Marginal moments. Her films revolve around our experience of reality and the aesthetic tension between the private and the public. The artist is preoccupied with the authentic situation but alternates between documenting and staging such situations.
Johanna Domke’s artistic practice derives from close observation of urban structures and the psychology of public space. Her films revolve around our experience of reality and the aesthetic tension between the private and the public. Domke is preoccupied with the authentic situation but alternates between documenting and staging such situations. The subsequent technical processing of the material reduces these situations to isolated phenomena that move between the border of documentary and non-narrative fiction.
Johanna Domke’s film Cuers is inspired by Franz Kafka’s The Trial and the filmic universe of Orson Welles. The audience is taken on a fleeting and meandering journey through different sites in public space, where people are exposed to long waiting. The individual is presented as a singular being, confronting structures of public space. The particular situations are represented in an inspirational manner shifting in and out of each other. Time and space dissolves in kaleidoscopic pictures, emphasising how we both physically and mentally have trouble adjusting to our anonymous environment. Cuers seeks to create a mental space through abstraction and subversion of the familiar.
Domke’s newest film Stultifera Garden also deals with an overlapping structure of the public and the private. The film is set in a park – a cultivated form of nature. In baroque times the park functions as a symbol of power by the oligarchy, demonstrating their influence by forcing nature into a human ideal. The traditional garden is a place where the entire world is represented in highly symbolic symmetry and perfection. Today it is a place were city dwellers recover from busy urban life. At the same time it is a place implementing the “elsewhere” - an un-ruled territory for individuals who are in conflict with society or the human milieu in which they live. It is also a place for individuals whose behavior is deviant with the respect to the mean or the required norm.
As in earlier works, Domke uses a traveling camera to approach the parks diverse character, emphasising polarities as observing and being watched, high and low culture, control and non-control. The incessant pan evolves from a classic portal towards a dystopic, mazy structure of trails. The camera experiences different milieus of the park not directly examining them but portraying them with an inexplicit openness. She accesses milieus that formed architectonical structures in the shrubs, such as cruising areas and drug trafficking points. She discovers places that became functionalised entities - for teens as a get-away, for elderly as a meeting point - each and everyone with their own character and history. Without stating explicit action or narrative Stultifera Garden is more interested to explain that a park is a place for the other, where all these milieus and facets function along side. Intruding as an omniscient eye, Domke is constructing the real to establish the fictitious.
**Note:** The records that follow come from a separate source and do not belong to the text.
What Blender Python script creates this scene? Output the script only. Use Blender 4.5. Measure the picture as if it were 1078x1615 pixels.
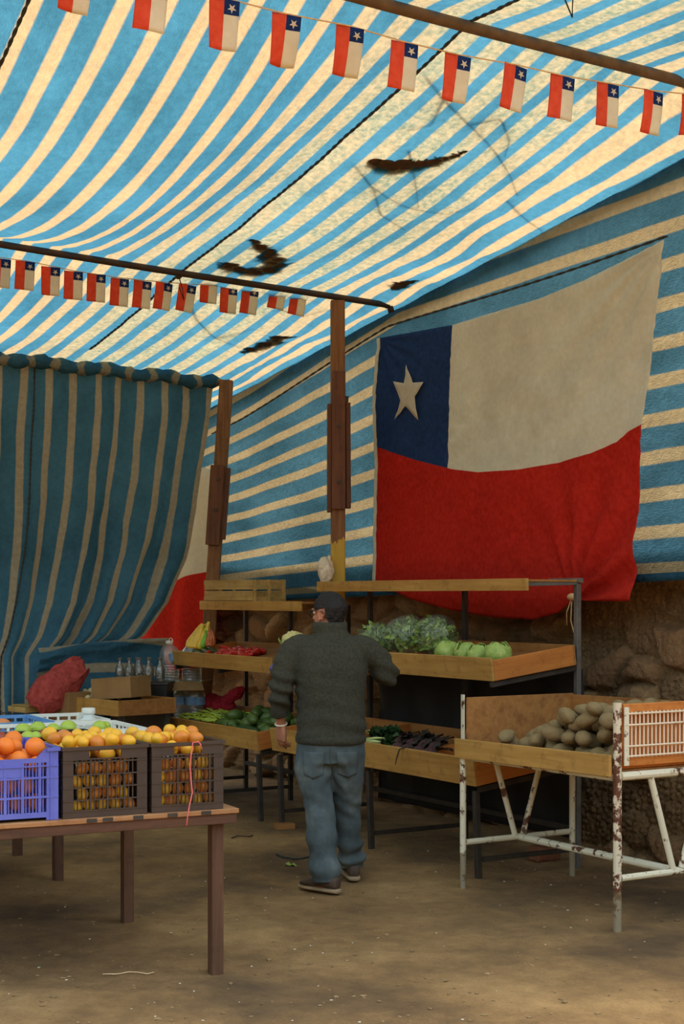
import bpy, bmesh, math, random
import numpy as np
from mathutils import Vector, Matrix, Euler, noise
from mathutils.bvhtree import BVHTree

R = math.radians
rng = random.Random(7)
for _o in list(bpy.data.objects):
    bpy.data.objects.remove(_o)
SC = bpy.context.scene
COL = SC.collection

# ------------------------------------------------------------------ camera
FPX, EYE, HOR = 2400.0, 1.65, 940.0          # focal length in pixels, eye height, horizon row
cam_d = bpy.data.cameras.new('camera')
cam = bpy.data.objects.new('camera', cam_d)
COL.objects.link(cam)
cam.location = (0, 0, EYE)
cam.rotation_euler = (R(90), 0, 0)
cam_d.sensor_width = 36.0
cam_d.lens = 36.0 * FPX / 1615.0
cam_d.shift_y = (HOR - 807.5) / 1615.0
cam_d.clip_end = 300
SC.camera = cam

# ------------------------------------------------------------------ the frame of the market stall
# a runs along the racks towards the near end, b runs into the stone wall
ANG = math.atan2(-0.854, 0.52)
AV = Vector((math.cos(ANG), math.sin(ANG), 0)); BV = Vector((-math.sin(ANG), math.cos(ANG), 0))
ORG = Vector((0.78, 8.88, 0))
def F(a, b, z=0.0): return ORG + AV * a + BV * b + Vector((0, 0, z))
def toF(p):
    d = Vector(p) - ORG
    return d.dot(AV), d.dot(BV), p[2]
def ray(px, py): return Vector(((px - 539.0) / FPX, 1.0, (HOR - py) / FPX))
EYEP = Vector((0, 0, EYE))
def at(px, py, Y): return EYEP + ray(px, py) * Y                       # world point
def pt(px, py, a=None, b=None, z=None):                                # (a, b, z) point on a plane of the stall
    d = ray(px, py); c = EYEP - ORG
    if z is not None: t = (z - EYE) / d.z
    elif b is not None: t = (b - c.dot(BV)) / d.dot(BV)
    else: t = (a - c.dot(AV)) / d.dot(AV)
    return toF(EYEP + d * t)

# ------------------------------------------------------------------ light
w = bpy.data.worlds.new('sky'); SC.world = w; w.use_nodes = True
wn = w.node_tree.nodes; wl = w.node_tree.links
sky = wn.new('ShaderNodeTexSky')
try:
    sky.sky_type = 'NISHITA'; sky.sun_disc = False; sky.sun_elevation = R(56); sky.sun_rotation = R(20)
    sky.dust_density = 3.0
except Exception:
    pass
wm = wn.new('ShaderNodeMix'); wm.data_type = 'RGBA'; wm.blend_type = 'MULTIPLY'; wm.inputs[0].default_value = 1.0
wm.inputs[7].default_value = (1.0, 0.85, 0.62, 1)
# houses and trees stand round the market, so little light comes from low down
wc = wn.new('ShaderNodeTexCoord'); ws = wn.new('ShaderNodeSeparateXYZ'); wr = wn.new('ShaderNodeValToRGB'); wk = wn.new('ShaderNodeMix')
wl.new(wc.outputs['Generated'], ws.inputs[0]); wl.new(ws.outputs[2], wr.inputs[0])
wr.color_ramp.elements[0].position = 0.12; wr.color_ramp.elements[0].color = (0.10, 0.08, 0.06, 1)
wr.color_ramp.elements[1].position = 0.45; wr.color_ramp.elements[1].color = (1, 1, 1, 1)
wk.data_type = 'RGBA'; wk.blend_type = 'MULTIPLY'; wk.inputs[0].default_value = 1.0
wl.new(sky.outputs[0], wm.inputs[6]); wl.new(wm.outputs[2], wk.inputs[6]); wl.new(wr.outputs[0], wk.inputs[7]); wl.new(wk.outputs[2], wn['Background'].inputs['Color'])
wn['Background'].inputs['Strength'].default_value = 0.95
sun_d = bpy.data.lights.new('sun', 'SUN'); sun_d.energy = 3.4; sun_d.angle = R(0.6); sun_d.color = (1.0, 0.90, 0.74)
sun = bpy.data.objects.new('sun', sun_d); COL.objects.link(sun)
_to = (AV * -0.22 + BV * 0.16 + Vector((0, 0, 0.95))).normalized()
sun.rotation_euler = _to.to_track_quat('Z', 'Y').to_euler()
sun.location = (0, 0, 12)
SC.view_settings.view_transform = 'Standard'
SC.view_settings.look = 'None'
SC.view_settings.gamma = 1.0
SC.view_settings.use_curve_mapping = False
SC.view_settings.exposure = 0.45
SC.cycles.use_denoising = True
SC.cycles.max_bounces = 10
SC.cycles.diffuse_bounces = 5
SC.cycles.transparent_max_bounces = 16
SC.cycles.sample_clamp_indirect = 6.0
SC.cycles.caustics_reflective = False
SC.cycles.caustics_refractive = False

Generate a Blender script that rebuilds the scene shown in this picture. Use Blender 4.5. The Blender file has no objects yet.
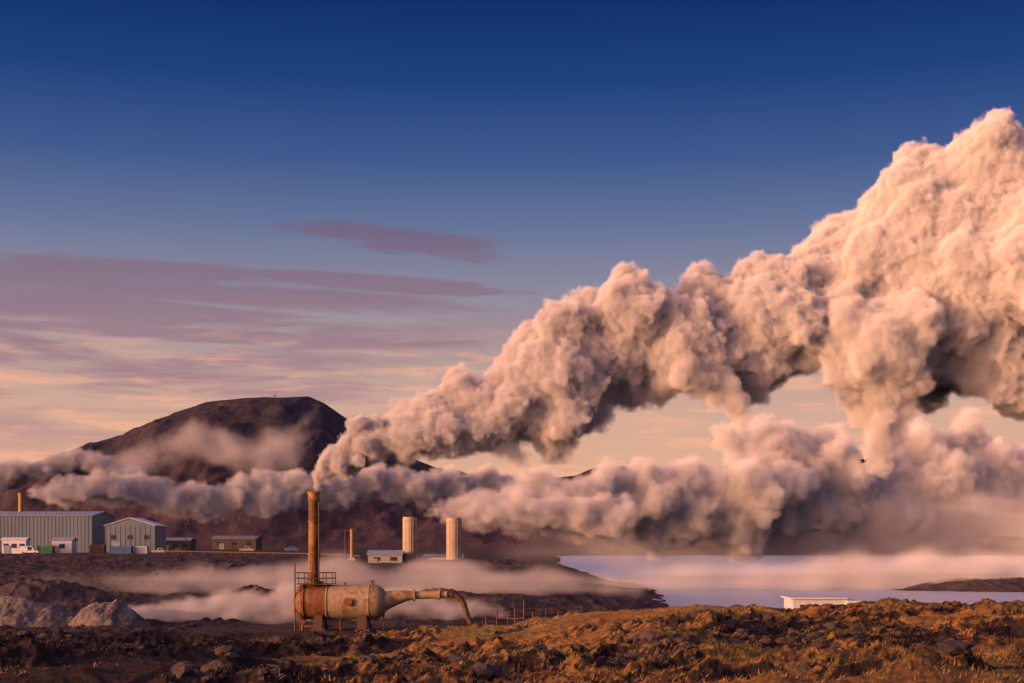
import bpy, bmesh, math, random, time
import numpy as np
from mathutils import Vector, Matrix
T0=time.time()
scene=bpy.context.scene
scene.view_settings.view_transform='Standard'; scene.view_settings.look='None'; scene.view_settings.exposure=0
F=1422.0; HZ=545.0; CZ=10.0
def P(px,py,d): return Vector(((px-512)/F*d, d, CZ+(HZ-py)/F*d))
def srgb(r,g,b):
    f=lambda c:(c/255/12.92) if c/255<=0.04045 else ((c/255+0.055)/1.055)**2.4
    return (f(r),f(g),f(b),1)
# ---------------- camera
cam=bpy.data.cameras.new("camera"); camo=bpy.data.objects.new("camera",cam); scene.collection.objects.link(camo)
camo.location=(0,0,CZ); camo.rotation_euler=(math.radians(90),0,0)
cam.lens=50; cam.sensor_width=36; cam.shift_y=(HZ-341.5)/1024; cam.clip_end=90000; cam.clip_start=0.5
scene.camera=camo
# ---------------- node helpers
class NT:
    def __init__(s,tree): s.t=tree; s.n=tree.nodes; s.l=tree.links
    def new(s,typ,**kw):
        n=s.n.new(typ)
        for k,v in kw.items(): setattr(n,k,v)
        return n
    def link(s,a,b): s.l.new(a,b)
    def setin(s,n,i,v):
        if isinstance(v,bpy.types.NodeSocket): s.link(v,n.inputs[i])
        else: n.inputs[i].default_value=v
    def math(s,op,a,b=0.0,c=0.0,clamp=False):
        n=s.new('ShaderNodeMath',operation=op); n.use_clamp=clamp
        s.setin(n,0,a); s.setin(n,1,b)
        if len(n.inputs)>2: s.setin(n,2,c)
        return n.outputs[0]
    def mr(s,v,a,b,c=0.0,d=1.0,smooth=False):
        n=s.new('ShaderNodeMapRange'); n.clamp=True
        if smooth: n.interpolation_type='SMOOTHSTEP'
        s.setin(n,0,v); n.inputs[1].default_value=a; n.inputs[2].default_value=b; n.inputs[3].default_value=c; n.inputs[4].default_value=d
        return n.outputs[0]
    def mix(s,f,a,b,mode='MIX'):
        n=s.new('ShaderNodeMix',data_type='RGBA',blend_type=mode)
        s.setin(n,0,f); s.setin(n,6,a); s.setin(n,7,b)
        return n.outputs[2]
    def noise(s,vec,scale,detail=4,rough=0.55,dist=0.0):
        n=s.new('ShaderNodeTexNoise'); n.inputs['Scale'].default_value=scale; n.inputs['Detail'].default_value=detail
        n.inputs['Roughness'].default_value=rough; n.inputs['Distortion'].default_value=dist
        if vec is not None: s.link(vec,n.inputs['Vector'])
        return n.outputs['Fac']
    def mapping(s,vec,scale=(1,1,1),loc=(0,0,0)):
        n=s.new('ShaderNodeMapping'); s.link(vec,n.inputs[0]); n.inputs['Scale'].default_value=scale; n.inputs['Location'].default_value=loc
        return n.outputs[0]
    def pos(s): return s.new('ShaderNodeNewGeometry').outputs['Position']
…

Johanna Domke was born in 1978 in Kiel, Germany and studied at the Muthesius Academy Kiel, the Royal Danish Art Academy, Copenhagen and the Malmö Art Academy, Sweden. She won many awards and scholarships and received much attention in international group and solo shows. For example, during the last 2 years: 2008 Unbreakable Space, Overgaden Institute of Contemporary Art, Kopenhagen, DK; Enter, Kunsthallen Brandts, Odense, DK; Young Identities – Global Youth, Kunsthalle Dominikaner Kirche, Osnabrück; 2007: Subtle whispering, Total Museum of Contemporary Art, Seoul, Korea; Ghosts in the Machine, 516 ARTS, Santa Fe, US; Bildschirmauge oder das neue Bild, Forum d'art contemporain, Casino Luxembourg, LUX.